# DATA LINES:
------------

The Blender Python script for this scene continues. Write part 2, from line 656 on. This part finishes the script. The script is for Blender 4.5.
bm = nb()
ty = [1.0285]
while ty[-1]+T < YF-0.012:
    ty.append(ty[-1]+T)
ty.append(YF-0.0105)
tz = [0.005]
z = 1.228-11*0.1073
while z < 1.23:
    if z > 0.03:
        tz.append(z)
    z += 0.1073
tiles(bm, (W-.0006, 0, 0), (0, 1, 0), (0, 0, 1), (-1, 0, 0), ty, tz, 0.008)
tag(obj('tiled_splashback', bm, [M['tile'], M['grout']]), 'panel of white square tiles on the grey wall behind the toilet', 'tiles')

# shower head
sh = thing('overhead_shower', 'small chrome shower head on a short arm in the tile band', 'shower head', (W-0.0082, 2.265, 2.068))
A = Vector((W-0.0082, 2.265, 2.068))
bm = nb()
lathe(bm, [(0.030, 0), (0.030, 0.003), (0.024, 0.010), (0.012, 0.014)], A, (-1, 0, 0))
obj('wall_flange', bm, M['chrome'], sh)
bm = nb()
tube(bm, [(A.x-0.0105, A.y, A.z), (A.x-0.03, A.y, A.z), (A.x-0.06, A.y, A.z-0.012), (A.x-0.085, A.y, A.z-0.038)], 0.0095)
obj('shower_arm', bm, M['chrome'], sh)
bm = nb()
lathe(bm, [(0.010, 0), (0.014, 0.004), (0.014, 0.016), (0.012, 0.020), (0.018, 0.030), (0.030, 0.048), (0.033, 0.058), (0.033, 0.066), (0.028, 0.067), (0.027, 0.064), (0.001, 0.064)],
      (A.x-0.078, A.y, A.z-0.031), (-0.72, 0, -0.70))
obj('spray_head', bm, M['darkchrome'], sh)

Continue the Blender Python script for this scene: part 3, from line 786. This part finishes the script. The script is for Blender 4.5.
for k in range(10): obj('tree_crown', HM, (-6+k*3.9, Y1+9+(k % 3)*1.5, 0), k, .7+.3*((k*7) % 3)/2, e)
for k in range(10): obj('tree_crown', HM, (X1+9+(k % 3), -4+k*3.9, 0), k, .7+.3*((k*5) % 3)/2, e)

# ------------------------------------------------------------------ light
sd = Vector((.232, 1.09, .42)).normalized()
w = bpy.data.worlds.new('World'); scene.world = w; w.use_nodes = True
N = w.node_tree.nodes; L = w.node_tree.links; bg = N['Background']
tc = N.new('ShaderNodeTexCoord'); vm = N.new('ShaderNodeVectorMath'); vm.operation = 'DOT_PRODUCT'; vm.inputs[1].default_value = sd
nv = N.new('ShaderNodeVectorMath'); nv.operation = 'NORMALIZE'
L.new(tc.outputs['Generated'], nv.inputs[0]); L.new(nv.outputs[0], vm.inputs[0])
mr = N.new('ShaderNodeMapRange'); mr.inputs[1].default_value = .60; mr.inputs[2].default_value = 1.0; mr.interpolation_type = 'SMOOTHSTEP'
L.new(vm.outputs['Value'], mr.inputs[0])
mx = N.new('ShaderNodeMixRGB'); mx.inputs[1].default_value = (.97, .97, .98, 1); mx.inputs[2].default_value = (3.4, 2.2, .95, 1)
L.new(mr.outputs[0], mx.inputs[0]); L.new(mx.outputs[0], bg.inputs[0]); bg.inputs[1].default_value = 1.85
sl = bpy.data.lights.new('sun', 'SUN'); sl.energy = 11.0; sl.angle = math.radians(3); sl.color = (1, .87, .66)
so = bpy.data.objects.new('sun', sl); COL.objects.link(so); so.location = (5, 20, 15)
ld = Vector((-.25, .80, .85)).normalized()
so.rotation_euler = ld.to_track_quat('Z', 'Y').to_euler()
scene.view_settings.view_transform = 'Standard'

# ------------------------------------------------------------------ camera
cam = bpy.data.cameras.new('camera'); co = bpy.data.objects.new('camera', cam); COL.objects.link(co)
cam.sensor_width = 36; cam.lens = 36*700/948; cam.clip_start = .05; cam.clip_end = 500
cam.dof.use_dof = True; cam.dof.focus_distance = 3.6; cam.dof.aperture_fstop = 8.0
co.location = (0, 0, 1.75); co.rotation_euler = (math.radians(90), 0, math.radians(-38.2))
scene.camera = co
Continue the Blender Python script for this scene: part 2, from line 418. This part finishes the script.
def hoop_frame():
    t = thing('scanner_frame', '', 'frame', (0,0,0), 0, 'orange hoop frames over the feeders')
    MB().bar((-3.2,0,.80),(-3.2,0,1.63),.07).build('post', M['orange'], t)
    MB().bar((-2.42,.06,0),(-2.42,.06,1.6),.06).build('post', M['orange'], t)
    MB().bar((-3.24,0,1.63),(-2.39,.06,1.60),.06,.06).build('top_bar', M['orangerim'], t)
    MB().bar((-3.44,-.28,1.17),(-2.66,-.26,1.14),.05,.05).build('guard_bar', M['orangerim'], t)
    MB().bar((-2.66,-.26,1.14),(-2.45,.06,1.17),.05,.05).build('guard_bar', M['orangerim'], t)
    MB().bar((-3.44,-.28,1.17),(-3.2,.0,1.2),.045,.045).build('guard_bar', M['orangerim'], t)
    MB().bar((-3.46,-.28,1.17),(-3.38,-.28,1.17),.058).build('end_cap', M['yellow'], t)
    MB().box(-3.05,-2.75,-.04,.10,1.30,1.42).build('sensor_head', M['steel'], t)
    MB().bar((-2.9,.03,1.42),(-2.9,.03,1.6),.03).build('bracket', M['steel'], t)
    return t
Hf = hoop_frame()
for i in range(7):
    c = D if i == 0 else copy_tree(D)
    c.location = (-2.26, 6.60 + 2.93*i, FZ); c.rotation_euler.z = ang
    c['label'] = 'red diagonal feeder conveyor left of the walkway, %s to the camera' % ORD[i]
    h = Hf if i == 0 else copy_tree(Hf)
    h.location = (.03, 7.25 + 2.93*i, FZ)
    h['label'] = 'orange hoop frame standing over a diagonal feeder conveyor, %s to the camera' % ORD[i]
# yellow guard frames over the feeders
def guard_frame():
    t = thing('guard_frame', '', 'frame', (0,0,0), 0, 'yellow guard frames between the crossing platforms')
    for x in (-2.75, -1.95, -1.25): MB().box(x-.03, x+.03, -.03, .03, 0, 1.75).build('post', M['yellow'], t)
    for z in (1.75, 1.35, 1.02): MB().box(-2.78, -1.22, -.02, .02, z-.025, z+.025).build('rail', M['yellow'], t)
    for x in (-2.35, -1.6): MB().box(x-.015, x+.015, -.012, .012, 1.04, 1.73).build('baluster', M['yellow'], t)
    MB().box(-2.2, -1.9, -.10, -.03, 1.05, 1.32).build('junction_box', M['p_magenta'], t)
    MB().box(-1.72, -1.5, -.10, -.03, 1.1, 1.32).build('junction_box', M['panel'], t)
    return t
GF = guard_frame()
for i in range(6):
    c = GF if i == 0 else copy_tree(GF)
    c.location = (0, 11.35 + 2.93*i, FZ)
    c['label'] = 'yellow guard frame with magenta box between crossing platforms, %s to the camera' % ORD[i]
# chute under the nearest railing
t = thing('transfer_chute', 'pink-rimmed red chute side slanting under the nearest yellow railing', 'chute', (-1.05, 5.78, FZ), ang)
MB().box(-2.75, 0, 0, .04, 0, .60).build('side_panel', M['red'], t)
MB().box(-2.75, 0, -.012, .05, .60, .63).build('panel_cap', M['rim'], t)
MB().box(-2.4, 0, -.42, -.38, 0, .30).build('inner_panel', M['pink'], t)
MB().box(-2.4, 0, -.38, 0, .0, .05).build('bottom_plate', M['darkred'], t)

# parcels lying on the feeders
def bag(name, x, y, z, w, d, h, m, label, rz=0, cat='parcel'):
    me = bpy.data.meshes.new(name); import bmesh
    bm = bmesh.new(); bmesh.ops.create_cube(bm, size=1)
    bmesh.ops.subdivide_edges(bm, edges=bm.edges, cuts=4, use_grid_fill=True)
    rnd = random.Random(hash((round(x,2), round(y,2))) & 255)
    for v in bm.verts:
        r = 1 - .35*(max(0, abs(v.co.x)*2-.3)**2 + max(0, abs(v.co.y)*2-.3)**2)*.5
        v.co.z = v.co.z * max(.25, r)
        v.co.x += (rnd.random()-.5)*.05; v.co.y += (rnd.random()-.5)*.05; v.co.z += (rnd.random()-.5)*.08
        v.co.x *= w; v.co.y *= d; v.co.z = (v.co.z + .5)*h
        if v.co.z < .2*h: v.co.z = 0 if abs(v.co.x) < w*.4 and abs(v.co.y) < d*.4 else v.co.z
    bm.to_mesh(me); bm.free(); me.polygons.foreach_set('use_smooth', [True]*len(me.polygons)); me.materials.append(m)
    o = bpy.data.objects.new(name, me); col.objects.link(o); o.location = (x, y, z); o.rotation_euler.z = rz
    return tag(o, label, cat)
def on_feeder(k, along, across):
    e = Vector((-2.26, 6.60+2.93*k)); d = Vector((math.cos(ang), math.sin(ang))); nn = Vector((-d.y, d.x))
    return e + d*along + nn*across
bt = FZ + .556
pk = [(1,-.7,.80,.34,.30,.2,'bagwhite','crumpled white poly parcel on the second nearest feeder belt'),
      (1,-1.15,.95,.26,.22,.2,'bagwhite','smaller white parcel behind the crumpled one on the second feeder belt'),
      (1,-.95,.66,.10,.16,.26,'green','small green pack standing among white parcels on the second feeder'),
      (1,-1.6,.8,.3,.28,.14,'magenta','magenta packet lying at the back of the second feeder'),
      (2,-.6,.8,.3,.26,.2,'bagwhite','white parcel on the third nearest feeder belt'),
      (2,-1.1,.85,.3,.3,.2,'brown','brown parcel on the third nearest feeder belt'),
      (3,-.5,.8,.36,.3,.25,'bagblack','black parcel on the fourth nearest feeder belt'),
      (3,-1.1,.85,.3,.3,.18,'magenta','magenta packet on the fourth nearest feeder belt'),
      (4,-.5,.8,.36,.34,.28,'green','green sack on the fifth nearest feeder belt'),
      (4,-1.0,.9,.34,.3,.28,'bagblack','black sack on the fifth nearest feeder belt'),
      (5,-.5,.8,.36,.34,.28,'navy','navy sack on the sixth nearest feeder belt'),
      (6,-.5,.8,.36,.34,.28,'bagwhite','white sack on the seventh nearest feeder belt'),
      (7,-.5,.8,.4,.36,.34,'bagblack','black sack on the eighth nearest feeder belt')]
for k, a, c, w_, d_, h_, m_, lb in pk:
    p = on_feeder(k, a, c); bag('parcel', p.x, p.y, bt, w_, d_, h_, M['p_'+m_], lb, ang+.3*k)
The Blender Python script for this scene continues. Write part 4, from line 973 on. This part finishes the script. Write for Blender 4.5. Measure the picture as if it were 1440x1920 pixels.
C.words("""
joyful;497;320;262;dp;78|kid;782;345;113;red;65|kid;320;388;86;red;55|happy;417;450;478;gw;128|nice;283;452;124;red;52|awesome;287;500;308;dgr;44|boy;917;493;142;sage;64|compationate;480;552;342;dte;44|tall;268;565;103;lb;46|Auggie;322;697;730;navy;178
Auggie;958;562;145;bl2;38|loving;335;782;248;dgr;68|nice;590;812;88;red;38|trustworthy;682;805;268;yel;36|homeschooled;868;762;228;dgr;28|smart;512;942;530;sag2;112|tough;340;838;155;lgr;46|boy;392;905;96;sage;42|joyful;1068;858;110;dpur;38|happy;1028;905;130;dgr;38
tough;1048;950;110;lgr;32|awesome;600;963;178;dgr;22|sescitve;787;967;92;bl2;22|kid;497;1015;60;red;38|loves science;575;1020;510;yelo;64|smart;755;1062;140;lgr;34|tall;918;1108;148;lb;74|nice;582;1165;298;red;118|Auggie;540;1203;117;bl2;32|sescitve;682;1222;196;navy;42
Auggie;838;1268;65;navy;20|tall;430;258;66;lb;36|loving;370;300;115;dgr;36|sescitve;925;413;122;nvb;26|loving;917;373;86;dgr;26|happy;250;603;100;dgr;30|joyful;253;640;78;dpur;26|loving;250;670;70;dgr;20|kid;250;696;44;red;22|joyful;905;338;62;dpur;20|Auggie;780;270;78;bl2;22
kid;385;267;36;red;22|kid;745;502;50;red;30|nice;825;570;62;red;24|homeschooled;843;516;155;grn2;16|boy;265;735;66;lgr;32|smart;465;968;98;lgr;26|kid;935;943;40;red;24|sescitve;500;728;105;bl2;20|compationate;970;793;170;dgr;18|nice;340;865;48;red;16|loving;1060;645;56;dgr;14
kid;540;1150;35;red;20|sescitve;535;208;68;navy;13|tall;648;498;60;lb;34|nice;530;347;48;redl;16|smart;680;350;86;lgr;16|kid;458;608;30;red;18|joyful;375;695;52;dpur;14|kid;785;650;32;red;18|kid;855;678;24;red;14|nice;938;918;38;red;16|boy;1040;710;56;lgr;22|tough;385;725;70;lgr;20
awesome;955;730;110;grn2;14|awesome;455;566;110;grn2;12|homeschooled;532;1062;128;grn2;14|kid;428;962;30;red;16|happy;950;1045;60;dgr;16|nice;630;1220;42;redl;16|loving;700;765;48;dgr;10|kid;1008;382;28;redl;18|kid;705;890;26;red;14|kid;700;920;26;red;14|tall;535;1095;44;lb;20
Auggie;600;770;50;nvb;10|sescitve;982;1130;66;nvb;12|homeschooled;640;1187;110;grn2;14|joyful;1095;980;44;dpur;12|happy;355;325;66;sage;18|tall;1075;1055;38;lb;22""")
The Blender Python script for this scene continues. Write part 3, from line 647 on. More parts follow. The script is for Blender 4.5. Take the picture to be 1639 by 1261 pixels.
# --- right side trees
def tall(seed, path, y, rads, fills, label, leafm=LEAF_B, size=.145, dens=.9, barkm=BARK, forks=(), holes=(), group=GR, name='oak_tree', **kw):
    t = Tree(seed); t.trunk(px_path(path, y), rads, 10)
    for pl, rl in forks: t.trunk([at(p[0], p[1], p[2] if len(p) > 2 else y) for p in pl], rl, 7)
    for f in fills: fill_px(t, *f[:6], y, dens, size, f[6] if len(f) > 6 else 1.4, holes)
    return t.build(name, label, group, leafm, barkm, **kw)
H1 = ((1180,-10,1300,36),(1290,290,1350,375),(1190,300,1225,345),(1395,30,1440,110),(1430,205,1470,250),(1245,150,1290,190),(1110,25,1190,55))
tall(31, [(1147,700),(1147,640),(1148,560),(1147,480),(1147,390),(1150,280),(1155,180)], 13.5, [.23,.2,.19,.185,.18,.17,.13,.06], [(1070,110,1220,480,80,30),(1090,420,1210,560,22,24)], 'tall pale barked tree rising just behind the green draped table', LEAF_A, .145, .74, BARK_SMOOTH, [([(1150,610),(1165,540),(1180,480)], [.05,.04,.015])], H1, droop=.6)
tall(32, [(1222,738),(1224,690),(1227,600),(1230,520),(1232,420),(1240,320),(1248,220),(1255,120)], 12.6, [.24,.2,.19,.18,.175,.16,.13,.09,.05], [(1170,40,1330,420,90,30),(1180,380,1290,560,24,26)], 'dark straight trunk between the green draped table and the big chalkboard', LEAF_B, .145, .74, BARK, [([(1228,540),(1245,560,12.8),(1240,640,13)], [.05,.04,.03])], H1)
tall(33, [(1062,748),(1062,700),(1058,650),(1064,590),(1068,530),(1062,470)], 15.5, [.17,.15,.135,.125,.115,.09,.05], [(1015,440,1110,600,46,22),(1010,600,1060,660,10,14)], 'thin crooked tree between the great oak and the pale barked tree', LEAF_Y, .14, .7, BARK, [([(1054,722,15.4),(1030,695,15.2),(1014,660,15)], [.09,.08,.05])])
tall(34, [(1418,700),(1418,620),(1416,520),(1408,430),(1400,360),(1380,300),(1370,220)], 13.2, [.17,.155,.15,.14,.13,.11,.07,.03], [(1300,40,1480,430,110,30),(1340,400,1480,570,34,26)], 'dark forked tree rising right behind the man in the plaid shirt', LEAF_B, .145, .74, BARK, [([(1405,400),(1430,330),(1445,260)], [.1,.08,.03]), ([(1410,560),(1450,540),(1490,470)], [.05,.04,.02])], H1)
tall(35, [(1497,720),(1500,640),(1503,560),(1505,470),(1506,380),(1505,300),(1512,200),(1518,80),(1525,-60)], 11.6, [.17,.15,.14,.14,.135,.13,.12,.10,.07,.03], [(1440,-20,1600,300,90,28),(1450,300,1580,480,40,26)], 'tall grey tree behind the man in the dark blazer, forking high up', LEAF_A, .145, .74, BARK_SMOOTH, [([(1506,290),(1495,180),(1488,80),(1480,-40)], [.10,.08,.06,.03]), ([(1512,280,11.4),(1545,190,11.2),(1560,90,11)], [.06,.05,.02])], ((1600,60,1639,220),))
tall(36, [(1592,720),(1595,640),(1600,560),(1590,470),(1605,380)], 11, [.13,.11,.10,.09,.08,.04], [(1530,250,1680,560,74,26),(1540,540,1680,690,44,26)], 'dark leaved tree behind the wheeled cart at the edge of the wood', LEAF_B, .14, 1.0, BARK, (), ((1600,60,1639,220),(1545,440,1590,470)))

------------

# WRITTEN INSTRUCTION:
Using the entries above, quote each line verbatim from the first through the line that contains "tag(obj('tiled_splashback', bm, [M['tile'], M['grout']]), 'panel".

# WRITTEN ANSWER:
The Blender Python script for this scene continues. Write part 2, from line 656 on. This part finishes the script. The script is for Blender 4.5.
bm = nb()
ty = [1.0285]
while ty[-1]+T < YF-0.012:
    ty.append(ty[-1]+T)
ty.append(YF-0.0105)
tz = [0.005]
z = 1.228-11*0.1073
while z < 1.23:
    if z > 0.03:
        tz.append(z)
    z += 0.1073
tiles(bm, (W-.0006, 0, 0), (0, 1, 0), (0, 0, 1), (-1, 0, 0), ty, tz, 0.008)
tag(obj('tiled_splashback', bm, [M['tile'], M['grout']]), 'panel of white square tiles on the grey wall behind the toilet', 'tiles')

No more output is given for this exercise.